Television - Eternal confrontation on Blowering Dam

16 December 1977 The Canberra Times

By Ian Warden

Wasn't it hot on Wednesday night?

The Wardens lolled and gasped a lot on Wednesday night and were excessively grateful to the ABC for showing 'Hit 300 and Smile' (8.30) in which Ken Warby and his chums frolicked in the cool blue waters of Blowering Dam in pursuit of the world waterspeed record.

A program in which Harry Butler went into rhapsodies about his favourite stretch of desert would have been agony on Wednesday night.

By its very nature television is very   selective when it comes to screening courageous things. Some kinds of courage are very photogenic, but others are as photogenic as dalmatian droppings.

Heroes

There were no television cameras on   hand when Ian Warden walked across the tarmac and got into a Boeing 727 bound for Melbourne the other day after a year spend vowing that he would never fly again. For a con- genital coward that took a lot of courage. I dare say there arc people whose decision to go to the dentist, or to have a vasectomy, or to eat in a Canberra restaurant, or to join the Young Liberals stamps them as heroes of a kind, but none of those things can compare with the spectacle of some-one fizzing across Blowering Dam with the row from his jet engine ricocheting off the hills in a great roaring echo.

And yet, although it was obvious that those who made the film thought they were making a film about a courageous man, I couldn't help thinking of the daredevil Warby as an obsessive man. I doubt that it ever occurs to him to be scared. Not that the program suffered from being a program about an obsession. Not a jot.

Prophet

The program made the point that Warby is a prophet not without honour save in his own country. Warby is the fastest man on the waters of the world but Australians don't seem to care very much. There were touching scenes of Warby working on his monstrous marine juggernaut in the backyard of his proletarian house.

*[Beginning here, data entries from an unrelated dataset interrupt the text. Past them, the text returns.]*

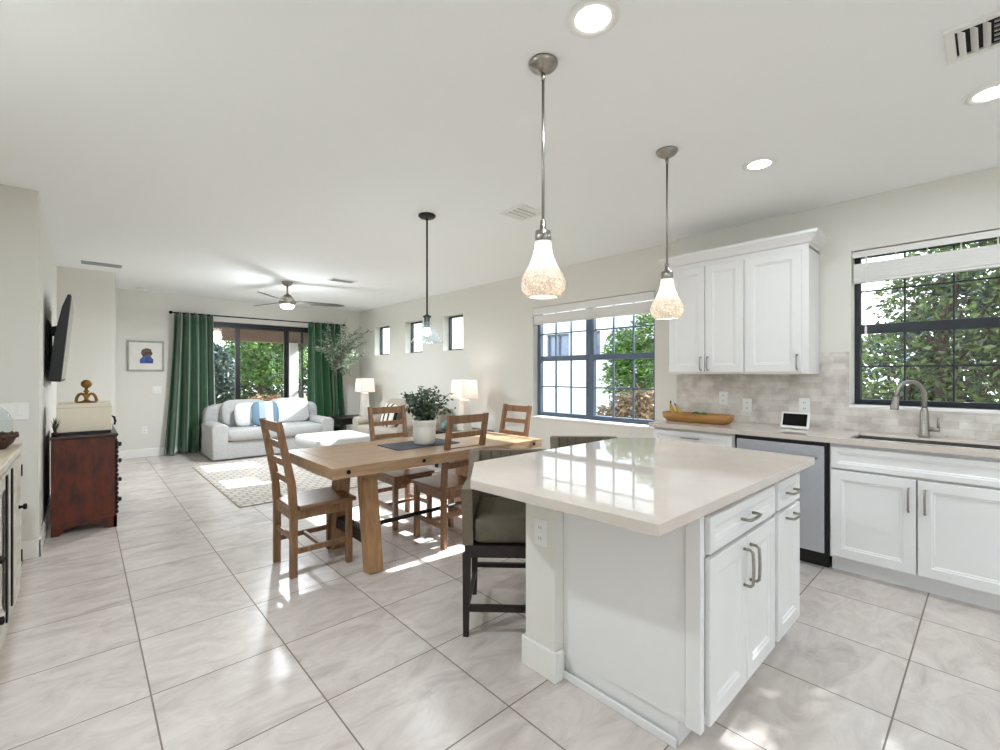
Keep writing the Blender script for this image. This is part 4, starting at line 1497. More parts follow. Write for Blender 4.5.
def sofa(t, W, D, mat, n_seat, n_back, back_h=0.80, arm_h=0.62, arm_w=0.24, cush=None, seat_z=0.47):
    """front towards -Y, origin at floor centre of the thing; local coordinates"""
    cush = cush or mat
    bx(-W / 2 + 0.02, W / 2 - 0.02, -D / 2 + 0.012, D / 2 - 0.02, 0.02, 0.29).build('skirted_base', mat, t, bevel=0.02, seg=3)
    for s_ in (-1, 1):
        xa = s_ * (W / 2 - arm_w / 2)
        # rolled arm: extruded rounded section
        sec = []
        r_ = arm_w / 2
        sec += [(xa - r_ * 0.82, 0.03), (xa + r_ * 0.82, 0.03)]
        for k in range(0, 13):
            a = -0.35 + (PI + 0.7) * k / 12
            sec.append((xa + r_ * math.cos(a), arm_h - r_ * 0.75 + r_ * 0.75 * math.sin(a)))
        MB().prism(sec, -D / 2, D / 2 - 0.12, 'y').build('arm', mat, t, bevel=0.025, seg=3)
    MB().puff((0, D / 2 - 0.13, 0.44), (W - 0.06, 0.26, back_h), 0.28, 0.2, 12, 40).build('backrest', mat, t, smooth=True)
    iw = W - 2 * arm_w
    for k in range(n_seat):
        w_ = iw / n_seat
        MB().puff((-iw / 2 + w_ * (k + 0.5), -0.125, seat_z - 0.09), (w_ + 0.06, D - 0.20, 0.19), 0.25, 0.12, 12, 40).build('seat_cushion', cush, t, smooth=True)
    for k in range(n_back):
        w_ = iw / n_back
        rot = Matrix.Rotation(R(-14), 3, 'X')
        MB().puff((-iw / 2 + w_ * (k + 0.5), D / 2 - 0.32, seat_z + 0.20), (w_ - 0.01, 0.22, 0.46), 0.45, 0.35, 14, 40, rot).build('back_cushion', cush, t, smooth=True)


t = thing('sofa', 'light grey slipcovered loveseat in front of the sliding door', 'sofa', (0, 0, 0))
sofa(t, 1.88, 0.95, M_SOFA, 1, 2, back_h=0.80, arm_h=0.57)
t.location = (2.35, 8.39, 0)
t = thing('sofa', 'beige loveseat against the wall between the two table lamps', 'sofa', (0, 0, 0))
sofa(t, 1.75, 0.90, M_BEIGE, 1, 2, back_h=0.76, arm_h=0.60)
t.location = (3.88, 6.65, 0)
t.rotation_euler = (0, 0, R(-90))


def throw_pillow(label, c, rot, s_, mat, grp=None):
    o = MB().puff((0, 0, 0), s_, 0.8, 0.55, 12, 36).build('throw_pillow', mat, smooth=True)
    o.location = c
    o.rotation_euler = rot
    return tag(o, label, 'pillow', grp)


throw_pillow('white throw pillow left of the banded one on the grey loveseat', (1.97, 8.29, 0.665), (R(76), 0, R(6)), (0.36, 0.40, 0.13), M_SOFAW)
throw_pillow('blue and white banded throw pillow on the grey loveseat', (2.22, 8.17, 0.675), (R(72), 0, R(-6)), (0.42, 0.42, 0.13), M_BANDS)
throw_pillow('black striped throw pillow leaning on the beige loveseat', (3.70, 6.72, 0.64), (R(74), 0, R(-92)), (0.46, 0.42, 0.15), M_STRIPE)

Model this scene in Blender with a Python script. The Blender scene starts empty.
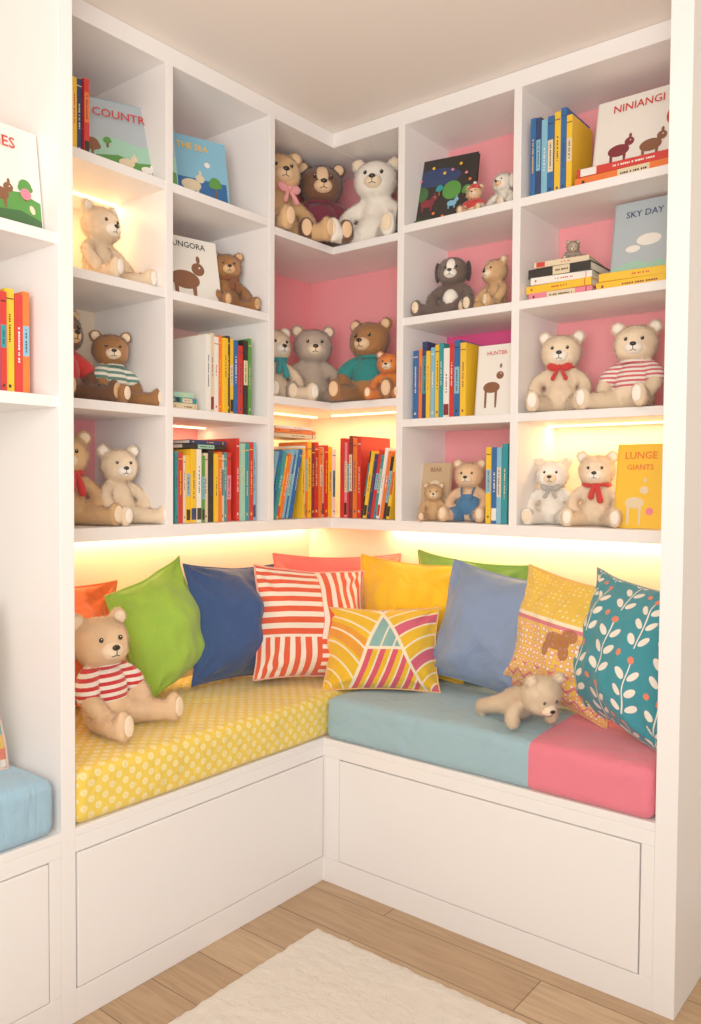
import bpy, bmesh, math, random
import numpy as np
from mathutils import Vector, Matrix, Euler, noise
random.seed(4); np.random.seed(4)
scn=bpy.context.scene
COL=bpy.context.collection
rad=math.radians
# ------------------------------------------------------------------ materials
def hx(s):
    s=s.lstrip('#'); c=[int(s[i:i+2],16)/255 for i in(0,2,4)]
    return tuple((v/12.92 if v<=.04045 else ((v+.055)/1.055)**2.4) for v in c)
_mc={}
def base(name):
    m=bpy.data.materials.new(name); m.use_nodes=True
    return m,m.node_tree,m.node_tree.nodes['Principled BSDF']
def solid(name,col,rough=.6,bump=None,var=0.0,sheen=0.0,emit=0.0,metal=0.0):
    if name in _mc: return _mc[name]
    m,nt,b=base(name); c=hx(col) if isinstance(col,str) else col
    b.inputs['Base Color'].default_value=(*c,1); b.inputs['Roughness'].default_value=rough
    b.inputs['Metallic'].default_value=metal
    if sheen: b.inputs['Sheen Weight'].default_value=sheen; b.inputs['Sheen Roughness'].default_value=.5
    if emit:
        b.inputs['Emission Color'].default_value=(*c,1); b.inputs['Emission Strength'].default_value=emit
    tc=nt.nodes.new('ShaderNodeTexCoord')
    if bump:
        n=nt.nodes.new('ShaderNodeTexNoise'); n.inputs['Scale'].default_value=bump[0]; n.inputs['Detail'].default_value=4
        nt.links.new(tc.outputs['Object'],n.inputs['Vector'])
        bp=nt.nodes.new('ShaderNodeBump'); bp.inputs['Strength'].default_value=bump[1]; bp.inputs['Distance'].default_value=bump[2] if len(bump)>2 else .002
        nt.links.new(n.outputs['Fac'],bp.inputs['Height']); nt.links.new(bp.outputs['Normal'],b.inputs['Normal'])
    if var:
        n=nt.nodes.new('ShaderNodeTexNoise'); n.inputs['Scale'].default_value=14; n.inputs['Detail'].default_value=5
        nt.links.new(tc.outputs['Object'],n.inputs['Vector'])
        r=nt.nodes.new('ShaderNodeValToRGB'); r.color_ramp.elements[0].position=.35; r.color_ramp.elements[1].position=.7
        r.color_ramp.elements[0].color=(*[v*(1-var) for v in c],1); r.color_ramp.elements[1].color=(*[min(1,v*(1+var*.6)) for v in c],1)
        nt.links.new(n.outputs['Fac'],r.inputs['Fac']); nt.links.new(r.outputs['Color'],b.inputs['Base Color'])
    _mc[name]=m; return m
class E:
    def __init__(s,nt,sock): s.nt=nt; s.s=sock
    def _m(s,op,o=None,o2=None):
        n=s.nt.nodes.new('ShaderNodeMath'); n.operation=op
        for i,v in enumerate((s,o,o2)):
            if v is None: continue
            if isinstance(v,E): s.nt.links.new(v.s,n.inputs[i])
            else: n.inputs[i].default_value=v
        return E(s.nt,n.outputs[0])
    def __add__(s,o): return s._m('ADD',o)
    def __sub__(s,o): return s._m('SUBTRACT',o)
    def __mul__(s,o): return s._m('MULTIPLY',o)
    def __lt__(s,o): return s._m('LESS_THAN',o)
    def __gt__(s,o): return s._m('GREATER_THAN',o)
    def mx(s,o): return s._m('MAXIMUM',o)
    def fr(s): return s._m('FRACT')
    def fl(s): return s._m('FLOOR')
    def ab(s): return s._m('ABSOLUTE')
    def sqrt(s): return s._m('SQRT')
    def mod(s,o): return s._m('FLOORED_MODULO',o)
    def sq(s): return s*s
def uvs(nt,kind='UV'):
    tc=nt.nodes.new('ShaderNodeTexCoord'); sp=nt.nodes.new('ShaderNodeSeparateXYZ')
    nt.links.new(tc.outputs[kind],sp.inputs[0]); return [E(nt,sp.outputs[i]) for i in range(3)]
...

I remain unconvinced that this reflects badly upon Australians. Just because the whole of Britain was always agog and came to a standstill every time Donald Campbell surged across Coniston Water in the ill-fated Bluebird this needn't indicate that nations ought to behave this way. In fact, given that Warby is obviously doing it all for Warby I think that the nation can be forgiven for not being beside itself when he chooses to be- have like a bionic porpoise on an obscure stretch of water near the obscure hamlet of Tumut.

At the end of the program, having beaten the record, between slurps of champagne and some generally yahooesquc horseplay on the shores of the dam, Warby crowed, nationalistically, "We did it for Australia" to which I'm sure several hundred thousand Australians sitting at home watching replied, "But we didn't want you to".

But it was a grand piece of television. There was that real sense of being among the participants that all good documentaries give you, and, apart from the magnificent spectacle of the Spirit of Australia dashing across the dam there were some good complementary moments on shore with Warby's venerable parents, glowing with pride and suffering all of their offspring's doubts and depressions a thousandfold, and a wonderful confrontation between Warby's obsessive band and a group of weekend water sports people who inadvertently mucked up one of his record attempts.

I'm sure that this confrontation was included to underline the point that Australians are not treating wild Warby with the veneration he deserves. I didn't interpret it that way.

Warby was scudding across the dam at about 250 knots, you see, when suddenly he came upon the wash created by "some clown" in a humble motor boat, and had to slow down or kill himself, thus aborting the record attempt.

Warby's furious team descended upon the good folk of the Blowcring Boat Club and a delicious row ensued between two entirely different races of human beings. In a way I don't know that I have ever enjoyed anything that I have ever seen on television as much as I enjoyed that.

We missed the first fusilade from Warby and his camp but it is my guess that it did nothing to endear them to the Blowering Boat Club. The latter folk seemed peculiarly unimpressed by Warby and entirely lacking in contrition. Some of them even seemed to resent the fact that his brutal great galleon should be let loose on the dam at all.

Eternal

"This is the co-operation you get", bellowed one of Warby's men. "He puts his life on the line ... etc, etc".

It was a confrontation between the Warby obsession-religion" and the Blowering Boat Club's hobby. Trial by television. Wonderful stuff! Fanatics versus the laconic. One of the eternal confrontations of mankind. I hoped they'd show it .again in action replay but they didn't.

I was on the side of the weekend boaters. Not only had they to contend with these weirdos, one of them buzzing across the dam in a torpedo, but also with an army of television people, all intent on capturing them and their sins to show to an audience of millions when all they had wanted was a quiet afternoon up in the mountains. What a shock!

And anyway Warby eventually got his record, so no great harm was done. And wasn't his Mum pleased!